I came across the following question a few week ago (Exponential equation+derivative):
Solve $3^x+28^x=8^x+27^x$.
The answer for the above question is 0 and 2.
I generalized the question, as follows.
Suppose $0<a<c<d<b$. Show that the number of solutions to the equation $$a^x+b^x=c^x+d^x$$
(i) is 1 if $ab=cd$
(ii) is 2 if $ab \neq cd$.
I proved (i) but I have not idea how to prove (ii).
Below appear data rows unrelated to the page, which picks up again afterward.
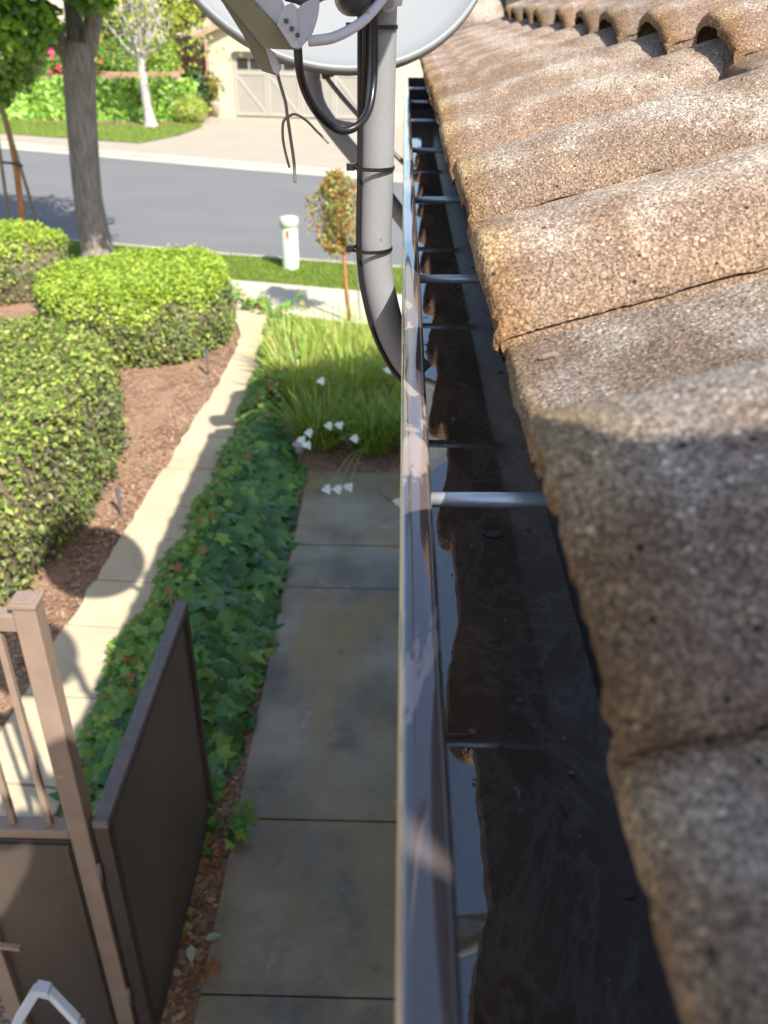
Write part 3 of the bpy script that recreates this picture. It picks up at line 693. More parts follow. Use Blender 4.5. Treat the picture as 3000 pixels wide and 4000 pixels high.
c = [dpt(1385, -15, 1.08), dpt(1370, -10, 1.14)]; mb = MB(); mb.tube([c[0]+Vector((0, -.03, .004)), c[0], c[1]], [.014, .019, .019], 20); mb.build('receiver_horn', M_DARKPLASTIC, dish, True)
plate([(1470, -80), (1575, -80), (1572, 22), (1545, 26), (1540, 40), (1520, 50), (1500, 46), (1486, 28), (1470, 10)], 1.115, .006, 'mast_clamp', M_WHITEPAINT, bevel=.002)
c = dpt(1520, 12, 1.112); mb = MB(); mb.tube([c, c+Vector((0, -.008, 0))], .006, 6); mb.build('bolt', M_GREYPAINT, dish)
curve([(1084, 290), (1095, 330), (1115, 400), (1122, 450), (1135, 540), (1148, 630), (1153, 712)], 1.05, .0019, 'wire', M_WIRE, dish, 8)
curve([(1124, 455), (1106, 480), (1105, 540), (1116, 600), (1131, 655)], 1.05, .0015, 'wire', M_WIRE, dish, 8)
curve([(1118, 462), (1150, 446), (1195, 470), (1240, 515), (1285, 560)], 1.05, .0014, 'wire', M_WIRE, dish, 8)
def reflector(center, nrm, R_, depth, parent, th=.004, lipw=.014):
    nrm = Vector(nrm).normalized(); q = nrm.to_track_quat('Z', 'Y'); nr, na = 14, 72; vs = []; fs = []
    prof = [(R_*k/nr, depth*((k/nr)**2)) for k in range(nr+1)]+[(R_+.002, depth+.004), (R_+.008, depth+.002), (R_+.010, depth-.018), (R_-.002, depth-.02)]
    prof += [(R_*k/nr, depth*((k/nr)**2)-th-.0) for k in range(nr, -1, -1)]
    for (r, z) in prof:
        for a in range(na):
            t = 2*math.pi*a/na; vs.append(Vector(center)+q@Vector((r*math.cos(t), r*math.sin(t)*1.06, z-depth*.5)))
    for i in range(len(prof)-1):
        for a in range(na): fs.append((i*na+a, i*na+(a+1) % na, (i+1)*na+(a+1) % na, (i+1)*na+a))
    mb = MB(); mb.add(vs, fs); o = mb.build('reflector', M_REFL, parent, True); return o
M_REFL = simple('pale_grey_dish_paint', (.21, .22, .225), .45, .04, 3)
reflector((-.08, .84, 4.03), (.25, -.80, .62), .27, .05, dish)
mb = MB(); mb.tube([mp[0], Vector((-.06, .98, 3.98))], .02, 14); mb.build('mount', M_GREYPAINT, dish, True)

dish2 = empty('satellite_dish', (.14, 2.3, 3.14), 'farther satellite dish, a large pale round reflector behind the thick grey mast', 'satellite dish')
reflector((-.168, 2.17, 3.768), (.20, -.80, .62), .348, .07, dish2)
YM2 = 2.28
P = [Vector((-.17, 2.27, 3.80)), dpt(1222, 250, YM2), dpt(1224, 330, YM2), dpt(1240, 405, YM2), dpt(1278, 470, YM2), dpt(1335, 545, YM2), dpt(1400, 625, YM2), dpt(1480, 730, YM2), dpt(1570, 850, YM2), dpt(1640, 940, YM2), Vector((.13, 2.28, 3.02))]
mb = MB(); mb.tube(spline(P, 8), .0195, 24); mb.build('mast', M_GREYPAINT, dish2, True)
curve([(1262, 285), (1330, 372), (1410, 462), (1500, 560), (1580, 640)], 2.2, .0055, 'strut', simple('dark_strut', (.12, .12, .12), .5, .2, 8), dish2, 10)
curve([(1258, 300), (1296, 288), (1290, 292)], 2.15, .006, 'bolt', M_DARKPLASTIC, dish2, 8)
curve([(1290, 470), (1330, 480), (1400, 490)], 2.24, .006, 'brace', M_GREYPAINT, dish2, 8)
mb = MB(); mb.box((.125, 2.22, 2.95), (.154, 2.34, 3.09)); mb.build('foot_plate', M_GREYPAINT, dish2, bevel=.003)

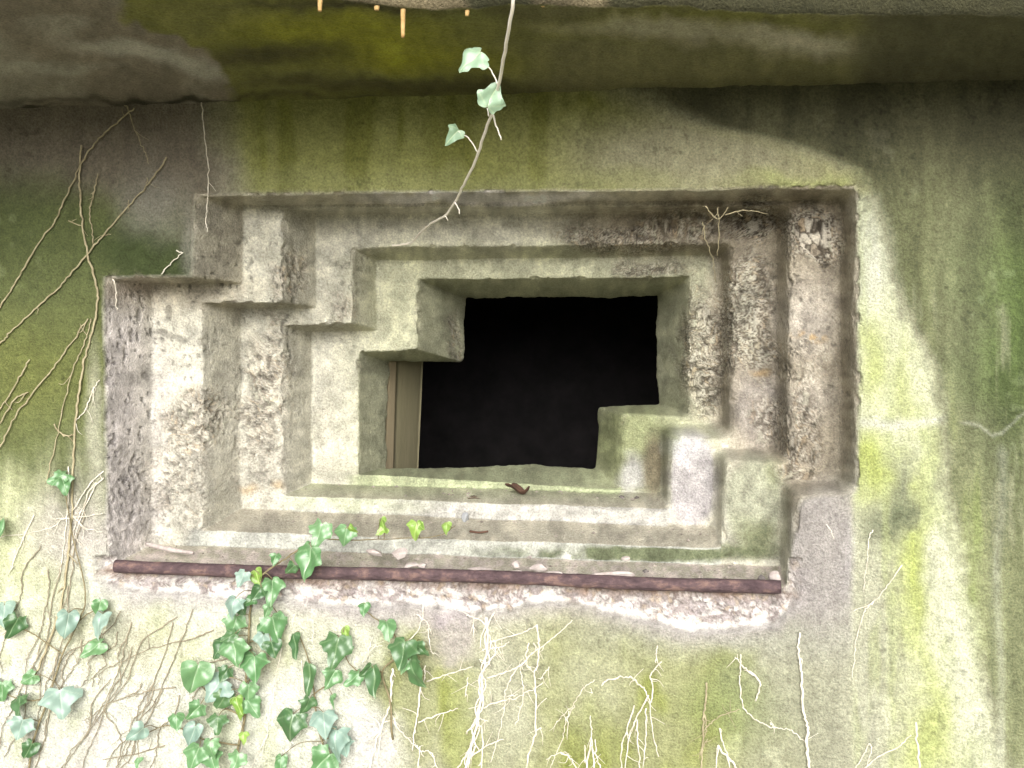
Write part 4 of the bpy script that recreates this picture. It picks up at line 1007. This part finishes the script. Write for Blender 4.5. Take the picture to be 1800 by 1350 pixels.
dry('angular thin twig zigzagging below the right part of the spalled sill', [[(1302, 1150), (1302, 1180), (1300, 1200), (1305, 1235), (1309, 1248), (1330, 1265), (1355, 1278), (1375, 1280), (1392, 1285), (1408, 1298), (1418, 1310)], ([(1302, 1168), (1318, 1182), (1336, 1200), (1328, 1232)], .0026, .0022), [(1292, 1155), (1302, 1165)], [(1355, 1270), (1362, 1278)]], M_DRY, .0018, .0013, 2, 23)
dry('thick whitish dry stem rising alone from the bottom edge at lower right', [([(1425, 1390), (1422, 1350), (1418, 1305), (1420, 1278), (1412, 1250), (1410, 1200), (1408, 1170), (1403, 1140), (1406, 1112)], .0042, .0028)], M_DRY, .003, .002, 2, 24)
dry('forked whitish straw at the bottom edge left of the thick stem', [([(1262, 1310), (1275, 1328), (1295, 1352), (1310, 1375)], .0030, .003), [(1262, 1312), (1258, 1380)], [(1265, 1280), (1272, 1310), (1285, 1335)]], M_DRY, .0022, .0016, 1, 25)
dry('thin straight straw lying steeply on the wall right of the mauve-grey block', [[(1535, 932), (1528, 945), (1524, 985), (1518, 1040)]], M_DRY, .0016, .001, 0, 26)
dry('bent thin straw slanting across the green wall below the straight straw', [[(1586, 993), (1560, 1030), (1535, 1058), (1500, 1075)], [(1535, 1058), (1520, 1075), (1510, 1105), (1502, 1150), (1498, 1192)]], M_DRY, .0016, .001, 0, 31)
dry('tiny curved pale straw on the mauve-grey block at lower right', [[(1452, 922), (1460, 932), (1466, 948)]], M_DRY, .0018, .001, 0, 27)
dry('looped pale straw entering at the bottom edge on the lower right', [[(1500, 1355), (1520, 1325), (1527, 1308), (1532, 1316), (1522, 1350)], ([(1515, 1355), (1545, 1330), (1580, 1312), (1602, 1292)], .0018, .0012), ([(1610, 1270), (1613, 1310), (1617, 1360)], .0026, .003)], M_DRY, .0016, .0014, 0, 28)
dry('thin reddish dry stems dangling inside the upper right of the opening', [[(1235, 390, .10), (1240, 420, .12), (1252, 455, .16), (1258, 495, .2)], [(1262, 365, .08), (1264, 400, .10), (1262, 450, .14)], [(1240, 362, .06), (1262, 385, .08), (1280, 365, .06)], [(1275, 378, .08), (1310, 370, .08), (1350, 376, .1)]], M_TAN, .0018, .0012, 1, 29)
dry('faint thin dry twigs stuck to the roof underside right of the hanging shoot', [[(905, 125, -.14), (940, 118, -.14), (985, 115, -.14), (1008, 105, -.16)], [(985, 85, -.26), (1010, 80, -.27), (1028, 73, -.28)]], M_TAN, .0016, .0009, 0, 30)
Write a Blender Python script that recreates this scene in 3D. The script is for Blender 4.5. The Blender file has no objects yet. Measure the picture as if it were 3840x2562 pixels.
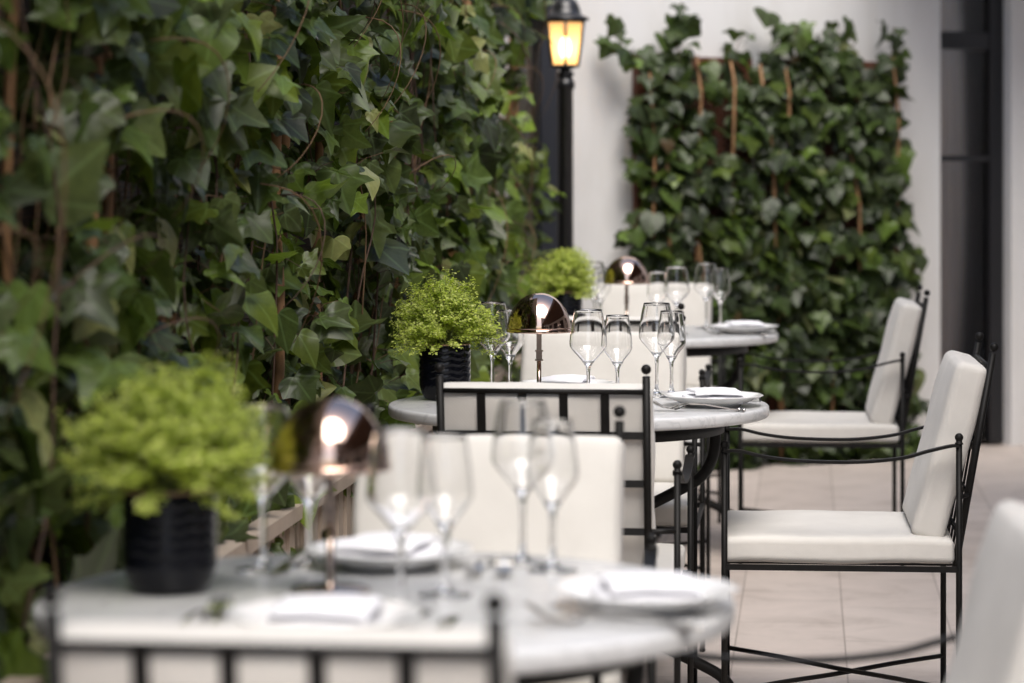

I verify (ii) by ploting lots of graphs using WolframAlpha.
Any hints?
Note: from the post (How do I solve this exponential equation? $5^{x}-4^{x}=3^{x}-2^{x}$), we also know that the solution of $a^x+b^x=c^x+d^x$ is 0 and 1 if $b-d=c-a=1$. I wonder what conditions will make the equation has 2 integer solutions.
Here's a partial answer.
Let $f(x) = a^x + b^x - c^x - d^x$. We have $f(0) = 0$ and $f'(0) = \log a + \log b - \log c - \log d = \log\left( \dfrac{ab}{cd} \right)$. As $x \to +\infty$, $b^x$ dominates, while as $x \to -\infty$, $a^x$ dominates, so $f(x)$ is positive in both cases. If $ab \ne cd$, $f'(0) \ne 0$ and by the Intermediate Value Theorem there will be at least one more solution of $f(x) = 0$.